Scooter Braun has retired from music management, but Swifties aren’t ready to forgive him for acquiring the rights to Taylor Swift‘s first six studio records and later selling the masters. And he’s still hearing about it from them.
During a Bloomberg Screentime event in Los Angeles this week, Braun said, “Look. It’s five years later. I think, everyone, it’s time to move on.”
Braun watched the Taylor Swift Vs. Scooter Braun: Bad Blood documentary and has some issues with it, and with the way he’s presented in the media overall. “There were a lot of things that were misrepresented. I think that it’s important in any kind of conflict that people actually communicate directly with each other,” he said. “I think doing it out on social media and in front of the whole world is not the place. And I think when people actually take the time to stand in front of each other have a conversation, they usually find out the monster’s not real, and that hasn’t happened. And that has not happened.”

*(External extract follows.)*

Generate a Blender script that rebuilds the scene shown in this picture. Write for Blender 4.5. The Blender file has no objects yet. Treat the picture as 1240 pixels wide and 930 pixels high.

The joke he made about not being invited to a party thrown by Swift probably didn’t help things.
Swift previously acknowledged “the Scooter thing” in an interview with Time. “My masters were being sold to someone who actively wanted them for nefarious reasons, in my opinion,” she said. “I was so knocked on my ass by the sale of my music, and to whom it was sold. I was like, oh, they got me beat now. This is it. I don’t know what to do.” The answer: Taylor’s Version.